Regardless of what people believe a Vice Presidential nominee really means to a ticket, it comes down to three things:

  1. Can they bring in a different demographic than the Presidential nominee?
  2. Will they handle the media and campaigning well enough to not cost any votes?
  3. Can they deliver a state?

For Mitt Romney, the selection of Paul Ryan as his VP running mate tells a lot about the strategy of the campaign. First, it was assumed that he would try to cover the first point and use Ryan’s stark budget and deficit perspectives to energize the conservative base of the Republican party that had not been convinced that Romney was much more than a moderate.

They believe that Ryan is a strong campaigner who will be able to present himself consistently well. In 2008, Sarah Palin had some shining moments but also fell under the pressure of media scrutiny at times when her knowledge was questioned.

Most importantly, they believe that Ryan can deliver Wisconsin, a state that went to President Obama in 2008.

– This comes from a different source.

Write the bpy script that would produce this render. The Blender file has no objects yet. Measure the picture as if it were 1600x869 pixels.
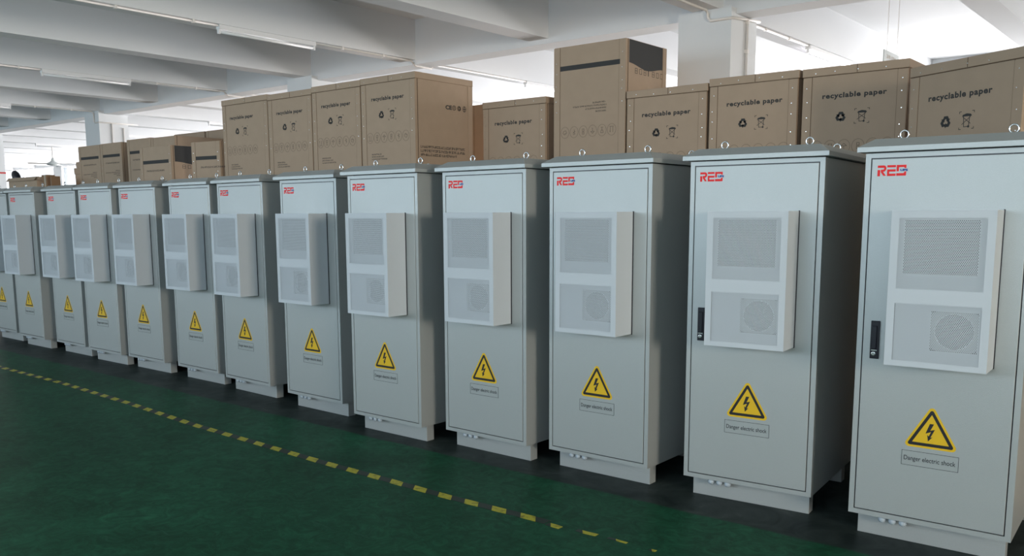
import bpy, bmesh, math, random
from mathutils import Vector, Matrix
C = bpy.context.scene.collection
sc = bpy.context.scene
random.seed(7)

# ------------------------------------------------------------------ camera
FPX, PITCH, ROLL, CY, CAMH, TH = 1361.97, 0.13586, -0.00352, 521.22, 1.5673, -0.69
cam = bpy.data.cameras.new('camera'); camo = bpy.data.objects.new('camera', cam); C.objects.link(camo)
cam.sensor_fit = 'HORIZONTAL'; cam.sensor_width = 36.0; cam.lens = FPX / 1600 * 36
cam.shift_y = (CY - 434.5) / 1600; cam.clip_end = 200
fh = Vector((math.sin(TH), math.cos(TH), 0)); r0 = Vector((math.cos(TH), -math.sin(TH), 0))
fw = fh * math.cos(PITCH) - Vector((0, 0, 1)) * math.sin(PITCH)
d0 = fw.cross(r0)
R = r0 * math.cos(ROLL) - d0 * math.sin(ROLL); D = r0 * math.sin(ROLL) + d0 * math.cos(ROLL)
U = -D
m = Matrix(((R.x, U.x, -fw.x), (R.y, U.y, -fw.y), (R.z, U.z, -fw.z))).to_4x4()
m.translation = Vector((0, 0, CAMH)); camo.matrix_world = m
sc.camera = camo

# ------------------------------------------------------------------ world, lights, exposure
sc.view_settings.view_transform = 'Standard'; sc.view_settings.look = 'None'
sc.view_settings.gamma = 1; sc.view_settings.use_curve_mapping = False
sc.view_settings.exposure = -0.08
w = bpy.data.worlds.new('sky'); sc.world = w; w.use_nodes = True
w.node_tree.nodes['Background'].inputs[0].default_value = (.86, .93, 1, 1)
w.node_tree.nodes['Background'].inputs[1].default_value = 1.6
def area(name, loc, direction, sx, sy, radiance, col):
    l = bpy.data.lights.new(name, 'AREA'); l.shape = 'RECTANGLE'; l.size = sx; l.size_y = sy
    l.energy = radiance * math.pi * sx * sy; l.color = col
    o = bpy.data.objects.new(name, l); C.objects.link(o); o.location = loc
    o.rotation_euler = Vector(direction).to_track_quat('-Z', 'Y').to_euler()
    return o
# daylight entering through the window openings of the hall
FRONT_Y, BACK_Y, RIGHT_X, LEFT_X = -5.0, 14.6, 9.0, -48.0
for (x0, x1) in ((-26, -20.2), (-19.8, -14.2), (-13.8, -8.2), (-7.8, -2.2), (-1.8, 3.8)):
    area('window_daylight', ((x0 + x1) / 2, FRONT_Y - .05, 2.5), (0, 1, 0), x1 - x0, 1.6, 4.8, (.68, .86, 1.0))
area('window_daylight', (RIGHT_X + .05, -.5, 2.3), (-1, 0, 0), 2.2, 1.8, 55.0, (1.0, .90, .76))
for i in range(8):
    xc = -0.9 - i * 5.985
    area('window_daylight', (xc, BACK_Y + .05, 2.2), (0, -1, 0), 5.4, 2.4, 11.0, (1.0, .97, .97))

# ------------------------------------------------------------------ materials
def mat(name, col, rough=.5, metal=0, spec=.5, bump=None, var=None, emit=None):
    m = bpy.data.materials.new(name); m.use_nodes = True; nt = m.node_tree; b = nt.nodes['Principled BSDF']
    b.inputs['Base Color'].default_value = (*col, 1); b.inputs['Roughness'].default_value = rough
    b.inputs['Metallic'].default_value = metal; b.inputs['Specular IOR Level'].default_value = spec
    tc = nt.nodes.new('ShaderNodeTexCoord')
    if var:
        sc_, amt = var
        n = nt.nodes.new('ShaderNodeTexNoise'); n.inputs['Scale'].default_value = sc_; n.inputs['Detail'].default_value = 5
        nt.links.new(tc.outputs['Object'], n.inputs['Vector'])
        mx = nt.nodes.new('ShaderNodeMix'); mx.data_type = 'RGBA'
        mx.inputs[6].default_value = (*[c * (1 - amt) for c in col], 1)
        mx.inputs[7].default_value = (*[min(1, c * (1 + amt)) for c in col], 1)
        nt.links.new(n.outputs['Fac'], mx.inputs[0]); nt.links.new(mx.outputs[2], b.inputs['Base Color'])
    if bump:
        sc_, st, dist = bump
        n = nt.nodes.new('ShaderNodeTexNoise'); n.inputs['Scale'].default_value = sc_; n.inputs['Detail'].default_value = 2
        nt.links.new(tc.outputs['Object'], n.inputs['Vector'])
        bp = nt.nodes.new('ShaderNodeBump'); bp.inputs['Strength'].default_value = st; bp.inputs['Distance'].default_value = dist
        nt.links.new(n.outputs['Fac'], bp.inputs['Height']); nt.links.new(bp.outputs['Normal'], b.inputs['Normal'])
    if emit:
        b.inputs['Emission Color'].default_value = (*emit[0], 1); b.inputs['Emission Strength'].default_value = emit[1]
    return m
M = {}
M['grey'] = mat('grey_hammered_paint', (.475, .50, .495), .39, metal=.35, bump=(260, .35, .0012), var=(300, .05))
M['ac'] = mat('white_powder_coat', (.60, .64, .68), .5, bump=(500, .1, .0005))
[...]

By not selecting Minnesota’s Tim Pawlenty, Ohio’s Rob Portman, or Florida’s Marco Rubio, the campaign hopes that it can get Florida and Ohio without the VP bump and they feel that Pawlenty would not have been able to deliver Minnesota. Romney will need Wisconsin, Florida, Ohio, and a couple of other swing states to be able to win in November.

The reality of a Vice President is much the same as a backup quarterback. They don’t really do much unless the 1st stringer goes down. Joe Biden, Dick Cheney, and Al Gore were not able to do much in their terms as VP – in the case of the current and prior VP, they were often more of a spectacle and detriment to their President than a helpful participant in the governing process.

In truth, VPs do little more than campaign.

Will Ryan be enough to help Romney catch up? Prior to conventions there really is no validity to opinion polls; a good convention is often the launching point for a candidate. Ryan has the conservative credentials to appeal to the right, but he also has the extreme conservative values that the left loves to attack. He will be painted as someone who is unwilling to take from the rich and who would rather cut social services than take an extra dime out of Wall Street. Will the Romney campaign be able to deflect the criticism and take the unpopular but realistic perspective that fiscal conservatism is the only way out of the mess we’re in?

We’ll find out in a few weeks. Once the convention is over, the GOP’s chances will be relatively clear.